### WRITTEN EXERCISE
Using the data below, copy each line that includes the word "Blender".

- - -

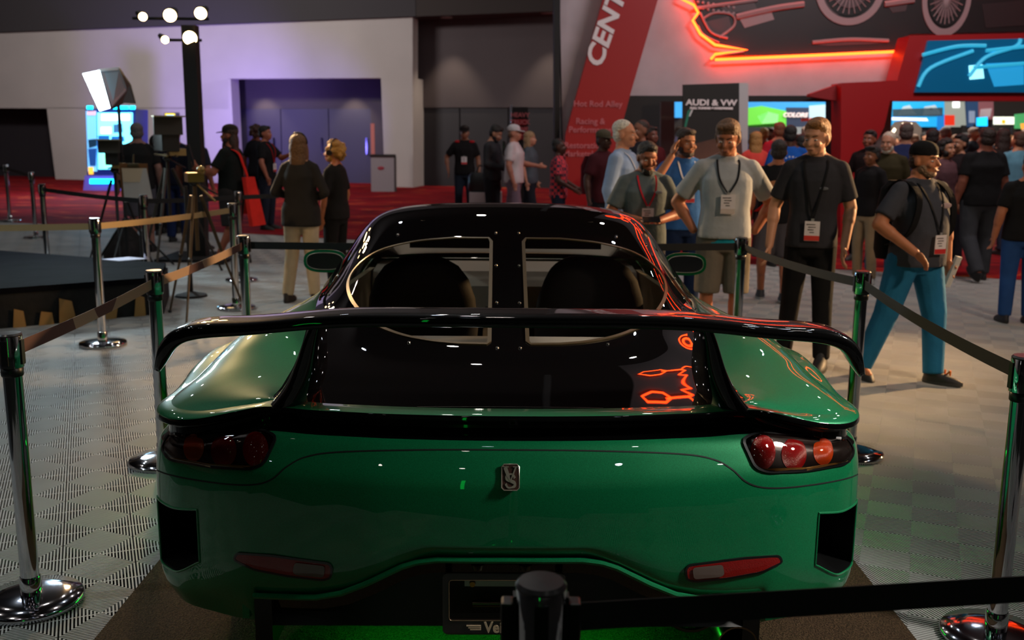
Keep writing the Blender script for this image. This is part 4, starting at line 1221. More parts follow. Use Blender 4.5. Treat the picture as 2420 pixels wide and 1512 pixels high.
        obj('badge_band', MB().box((0, yy - .0185, bz - .048), (.10, .003, .034)), flat(bcol, .4), bo)
        mb = MB()
        for q in range(4): mb.box((-.01 + .008 * (q % 2), yy - .0185, bz + .045 - .018 * q), (.06 - .01 * q, .002, .006))
        obj('badge_print', mb, flat('4a4446', .5), bo)
        obj('badge_clip', MB().box((0, yy - .014, bz + .075), (.02, .006, .02)), flat('8a8a8a', .3), bo)
    if 'logo' in S_:
        lc, lx, lz, lw_ = S_['logo']; back = 1 if S_.get('logo_back') else -1
        obj('shirt_print', MB().ell((lx, back * (.140 * g) - lean * .5 + .0, lz), (lw_, .0035, lw_ * .4)), flat(lc, .7), root)
    return root
def W(root, v):
    """point of a person's own frame -> world"""
    bpy.context.view_layer.update(); return root.matrix_world @ Vector(v)
# ================================================================== show booth (right) and lobby furniture
def sheet(name, pts, Y, th, mt, parent=None, back=True, smooth=False):
    """a board whose face lies at depth Y, outline given as seen, real thickness behind it"""
    return obj(name, MB().prism([P(px, py, Y) for px, py in pts], (0, th, 0)), mt, parent, smooth=smooth)
def board(name, pts, Y, th, mt, floor_pts=(), parent=None):
    q = [P(px, py, Y) for px, py in pts]
    for i in floor_pts: q[i].z = 0.006
    return obj(name, MB().prism(q, (0, th, 0)), mt, parent, smooth=False)
RED = mat('booth_red', 'a00a10', 0.45); RED2 = mat('booth_red_dark', '8c0a10', 0.55)
GREYP = mat('booth_grey_print', 'b9aeb2', 0.75, noise=0.10, nscale=2.0)
BY = 17.0
# main header wall of the booth with printed grey face
hdr = board('booth_header_wall', [(1322, -60), (3050, -60), (3050, 232), (1482, 232), (1440, 345), (1330, 345)], BY, 0.5, GREYP)
tag(hdr, 'pale grey printed header wall of the red booth carrying the dark car picture', 'booth wall')
pil = board('booth_pillar', [(1309, -330), (1326, -330), (1326, 300), (1316, 300)], BY - .1, 0.6, mat('pillar_black', '0c0b0c', 0.6), (2, 3))
tag(pil, 'narrow black pillar at the left end of the booth, beside the dark wall', 'pillar')
pyl = board('booth_pylon', [(1455, -110), (1590, -110), (1553, 5), (1487, 232), (1405, 480), (1338, 480), (1336, 320)], BY - .55, 0.28, RED, (4, 5))
tag(pyl, 'slanting red sign pylon with the white word CENTRAL running up it', 'sign')
WHT = mat('sign_white', 'e8dcdc', 0.6); PNK = mat('sign_pink', 'c86a70', 0.6)
def sign_text(nm, body, px, py, Y, size, mt, rot=0, parent=None, shear=0, bold=0, align='CENTER', sx=1.0, emb=.006):
    q = P(px, py, Y)
    M = Matrix.Translation(q) @ FACE @ Matrix.Rotation(rot, 4, 'Z')
    return text_mesh(nm, body, size, mt, M, parent, emb, shear, bold, align, sx)
t = sign_text('sign_lettering', 'CENTRAL', 1452, 12, BY - .56, .40, WHT, math.radians(72), pyl, 0.18, .012, sx=1.15)
for body, px, py in (('Hot Rod Alley', 1413, 246), ('Racing &\nPerformance', 1395, 297), ('Restoration\nMarketplace', 1380, 354)):
    sign_text('sign_small_lettering', body, px, py, BY - .56, .135, PNK, 0, pyl, 0, .002)
# the dark car picture on the header, built as a printed board with relief outlines
art = board('car_picture', [(1535, -430), (1560, -62), (1632, -50), (1632, -30), (1655, 30), (1640, 50), (1660, 85), (1690, 108), (1762, 115), (1762, 122), (1690, 132), (1900, 128), (2135, 118), (2150, 80), (3000, 60), (3000, -430)], BY - .06, .05, mat('picture_dark', '170a0c', 0.5))
tag(art, 'huge dark low-slung car picture outlined in red light above the booth entrance', 'picture')
ch = mat('picture_chrome', '9a7f80', 0.5); ch2 = mat('picture_dark_chrome', '4a3436', 0.5)
def disc(px, py, r, Y, mt, nm, parent, hole=0.0, sx=1.0):
    c = P(px, py, Y); n = 40; R_ = r / FPX * Y
    o = [(c.x + R_ * sx * math.cos(a * 2 * PI / n), c.y, c.z + R_ * math.sin(a * 2 * PI / n)) for a in range(n)]
    if not hole: return obj(nm, MB().prism(o, (0, .02, 0)), mt, parent, smooth=False)
    i = [(c.x + R_ * hole * sx * math.cos(a * 2 * PI / n), c.y, c.z + R_ * hole * math.sin(a * 2 * PI / n)) for a in range(n)]
    b = [(x, y + .02, z) for x, y, z in o]
    return obj(nm, MB().rings([i, o, b], cap=False), mt, parent, smooth=False)
for (px, py, r, sx) in ((2010, -25, 78, 1.0), (2238, -5, 84, .66)):
    disc(px, py, r, BY - .09, ch, 'picture_tyre_wall', art, .80, sx); disc(px, py, r * .74, BY - .08, mat('picture_black', '0a0506', .6), 'picture_wheel', art, 0, sx)
    disc(px, py, r * .52, BY - .10, ch2, 'picture_wheel_ring', art, .55, sx)
    mb = MB(); c = P(px, py, BY - .095)
    for k in range(24):
        a = 2 * PI * k / 24; R_ = r * .68 / FPX * BY
        mb.cone((c.x, c.y, c.z), (c.x + R_ * sx * math.cos(a), c.y, c.z + R_ * math.sin(a)), .008, .008, 5)
    obj('picture_spokes', mb, ch, art)
def stripe(nm, pts, wd, Y, mt, parent):
    mb = MB().tube([P(px, py, Y) for px, py in smooth_poly(pts, 6, False)], wd, 6); return obj(nm, mb, mt, parent)
for pts, r in (([(1640, 20), (1700, 12), (1790, 0)], .03), ([(1660, 45), (1690, 30), (1730, 35), (1735, 60), (1700, 88)], .02), ([(1740, 40), (1830, 20), (1900, 10)], .05), ([(1655, 30), (1680, 75), (1720, 90)], .02), ([(2090, 10), (2160, 0)], .05), ([(1920, 100), (2010, 93), (2100, 96)], .03), ([(1650, 60), (1664, 82), (1700, 100)], .012)):
    stripe('picture_trim', pts, r, BY - .08, ch, art)
for pts, m_ in (([(1700, 8), (1780, 0), (1790, 22), (1712, 34)], ch2), ([(1745, 40), (1822, 24), (1830, 46), (1760, 66)], ch), ([(1664, 52), (1722, 38), (1730, 66), (1712, 92), (1682, 82)], ch2), ([(2090, 4), (2150, -6), (2140, 26), (2110, 30)], ch2), ([(1910, 104), (1980, 96), (2060, 94), (2110, 98), (2060, 104), (1960, 108)], ch2), ([(1935, -40), (1990, -40), (2000, 30), (1960, 40)], ch2), ([(2320, 10), (2420, 0), (2420, 60), (2330, 66)], mat('picture_dark2', '2a1a1c', .5))):
    sheet('picture_panel', pts, BY - .07, .015, m_, art)
for k in range(16):
    c = P(1650 + 12 * (k % 8), 4 + 14 * (k // 8) + 2 * (k % 8), BY - .08); obj('picture_dot', MB().ell(c, (.025, .01, .025), None, 8, 5), ch, art)
NEON = glow('ff3a0c', 16.0)
def neon(pts, r=.022, Y=BY - .16, close=False):
    return obj('neon_tube', MB().tube([P(px, py, Y) for px, py in pts], r, 8), NEON, art)
neon([(1690, 141), (1900, 132), (2140, 121)])
neon([(1640, -90), (1622, -40), (1605, -5), (1640, 12), (1650, 30), (1637, 48), (1655, 80), (1690, 106), (1765, 118), (1690, 128), (1680, 140)])
neon([(1640, -90), (1700, -150), (1790, -190), (1900, -210), (2010, -290), (2250, -310), (2480, -290), (2640, -210), (2840, -190), (2900, -120)], .03)
neon([(1700, -120), (1760, -100), (1740, -60), (1700, -70), (1700, -120)], .03)
neon([(1930, -200), (1990, -160), (2100, -150), (2300, -150), (2420, -170)], .03)
neon([(2480, -70), (2560, -110), (2660, -100), (2700, -30), (2640, 20)], .03)
neon([(1600, -262), (1572, -285), (1590, -305), (1640, -300), (1655, -280), (1630, -262), (1600, -262)])
neon([(1640, -285), (1700, -262), (1720, -280), (1760, -268), (1800, -255), (1800, -275), (1740, -290)])
neon([(1672, -130), (1685, -165), (1670, -190), (1704, -200), (1676, -214), (1708, -226), (1682, -240), (1712, -252), (1700, -262)])
neon([(1850, -90), (1900, -110), (1960, -100), (1990, -70)])
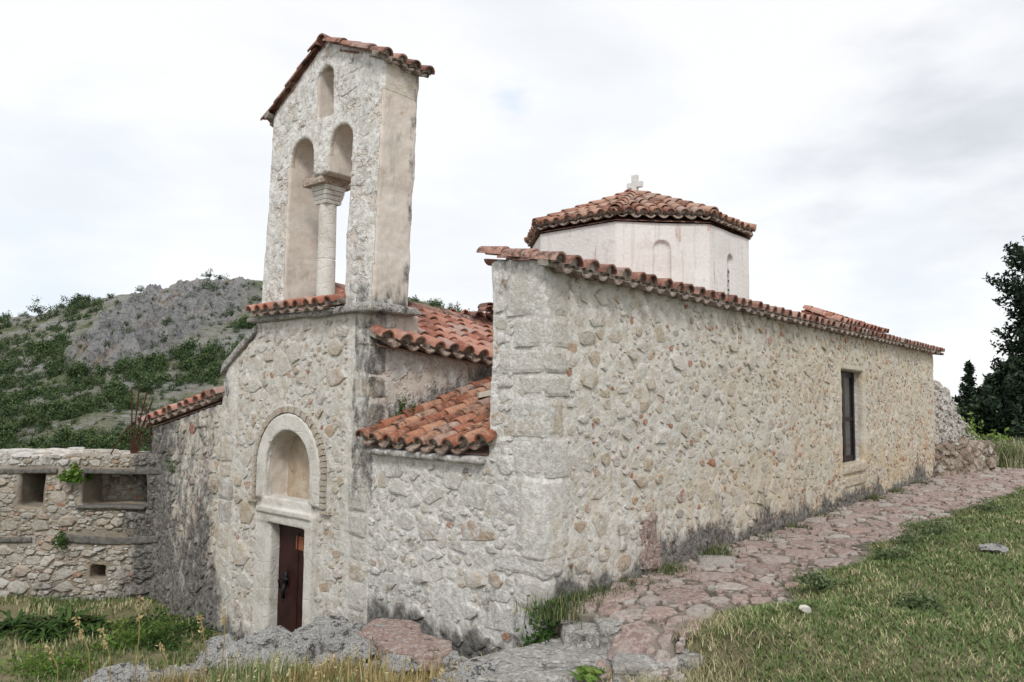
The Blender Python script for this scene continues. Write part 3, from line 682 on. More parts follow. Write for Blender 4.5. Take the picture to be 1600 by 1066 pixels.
# archivolt
def ring(yc, zc, r0_, r1_, z0, x0, x1, n=28):
    b = MB(); inn = []; out = []
    pi_ = [(yc-r0_, z0)]+[(yc-r0_*math.cos(math.pi*i/n), zc+r0_*math.sin(math.pi*i/n)) for i in range(n+1)]+[(yc+r0_, z0)]
    po = [(yc-r1_, z0)]+[(yc-r1_*math.cos(math.pi*i/n), zc+r1_*math.sin(math.pi*i/n)) for i in range(n+1)]+[(yc+r1_, z0)]
    k = len(pi_); V = [(x0, *p) for p in pi_]+[(x0, *p) for p in po]+[(x1, *p) for p in pi_]+[(x1, *p) for p in po]
    Fc = [(0, k, 3*k, 2*k), (k-1, 3*k-1, 4*k-1, 2*k-1)]
    for i in range(k-1): Fc += [(i, i+1, k+i+1, k+i), (2*k+i, 3*k+i, 3*k+i+1, 2*k+i+1), (i, 2*k+i, 2*k+i+1, i+1), (k+i, k+i+1, 3*k+i+1, 3*k+i)]
    b.add(V, Fc); return b
a1 = ring(4.90, 3.55, .585, .84, 3.06, -.055, .1)
me = voxel([a1.mesh('a')], .02, 'archivolt'); wobble(me, .008, 4.); link('archivolt', me, MLIME, church)
b = MB()
for i in range(34):   # dentil course of small bricks round the arch
    q = math.pi*(i+.5)/34; r = .905; c_, s_ = math.cos(q), math.sin(q); t = .036; h = .045
    P4 = [(4.90-(r+dr)*c_-dt*s_*-1, 3.55+(r+dr)*s_+dt*c_) for dr, dt in ((-h, -t), (h, -t), (h, t), (-h, t))]
    b.prism([(-.045-.012*(i % 2), yy, z_) for yy, z_ in P4], (.1, 0, 0), random.random())
for sgn in (-1, 1):
    for i in range(6):
        z_ = 3.50-.082*i; yy = 4.90+sgn*.905; b.box((-.045-.012*(i % 2), yy-.045, z_-.034), (.05, yy+.045, z_+.034), random.random())
    b.box((-.05, min(4.90+sgn*.86, 4.9+sgn*1.08), 2.98), (.05, max(4.90+sgn*.86, 4.9+sgn*1.08), 3.02))
link('dentil_course', b.mesh('d'), mat_stone('dentil_brick', [(.50, .46, .38), (.44, .38, .30), (.36, .25, .18)], 6., .01, .1), church)
me = boxm((.36, 4.25, 3.0), (.40, 5.55, 4.2)).mesh('n'); link('niche_panel', me, MNICHE, church)

# door leaf
b = MB(); b.box((.14, DY0-.05, .7), (.19, DY1+.05, DZ1+.03))
b.box((.125, DY0+.02, 2.60), (.145, DY1, 2.66)); b.box((.125, DY0+.02, .8), (.145, DY1, .9)); b.box((.13, DY0+.42, .9), (.141, DY0+.45, 2.6))
door = link('door', b.mesh('door'), MDOOR, church)
b = MB(); hy = 5.08; b.tube([(.14, hy, 1.90), (.07, hy, 1.90), (.06, hy-.14, 1.88)], .024, 8); b.box((.1, hy-.03, 1.78), (.14, hy+.04, 1.98)); b.tube([(.11, hy, 1.80), (.08, hy+.01, 1.68), (.10, hy+.03, 1.58)], .03)
b.tube([(.12, hy+.02, 1.92), (.06, hy+.10, 1.84), (.1, hy+.12, 1.72)], .015)
b.build('handle', MBLACK, door, True)
b = MB(); b.box((.134, 4.66, 2.34), (.139, 4.86, 2.54)); b.build('notice', MNOTE, door)

# ------------------------------------------------------------------ tile roofs
def tile_geo(mb, O, ax, side, nrm, L, rA, rB, invert, tint, n=7, th=.022, arc=math.pi, mort=0.):
    """barrel tile; O centre of front end; ax points up the slope"""
    V = []; Fc = []
    for (t, r) in ((0, rA), (1, rB)):
        for rr in (r, r-th):
            for k in range(n+1):
                q = (math.pi-arc)/2+arc*k/n; c_, s_ = math.cos(q)*rr, math.sin(q)*rr*(1 if not invert else -1)
                V.append(O+ax*(L*t)+side*c_+nrm*s_)
    m_ = n+1
    for k in range(n):
        Fc += [(k, k+1, 2*m_+k+1, 2*m_+k), (m_+k, 3*m_+k, 3*m_+k+1, m_+k+1), (k, m_+k, m_+k+1, k+1), (2*m_+k, 2*m_+k+1, 3*m_+k+1, 3*m_+k)]
    Fc += [(0, 2*m_, 3*m_, m_), (n, m_+n, 3*m_+n, 2*m_+n)]
    mb.add(V, Fc, tint, mort)
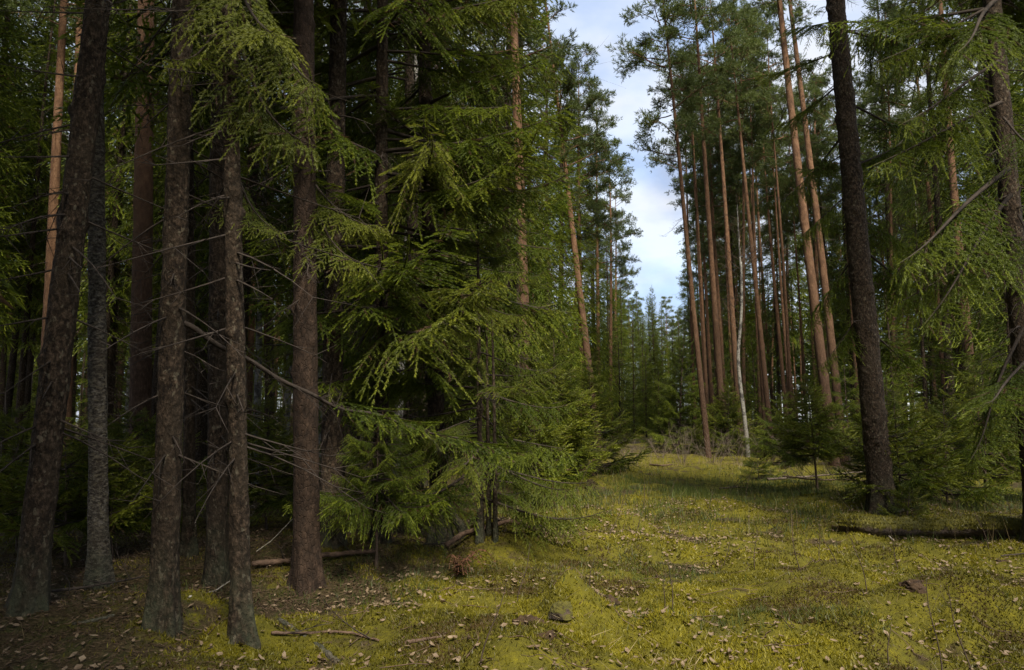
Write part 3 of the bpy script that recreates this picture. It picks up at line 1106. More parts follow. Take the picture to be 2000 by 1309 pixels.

- - -

### SOLUTION TO THE PROBLEM
Keep writing the Blender script for this image. This is part 4, starting at line 1221. More parts follow. Use Blender 4.5. Treat the picture as 2420 pixels wide and 1512 pixels high.
The Blender Python script for this scene continues. Write part 3, from line 682 on. More parts follow. Write for Blender 4.5. Take the picture to be 1600 by 1066 pixels.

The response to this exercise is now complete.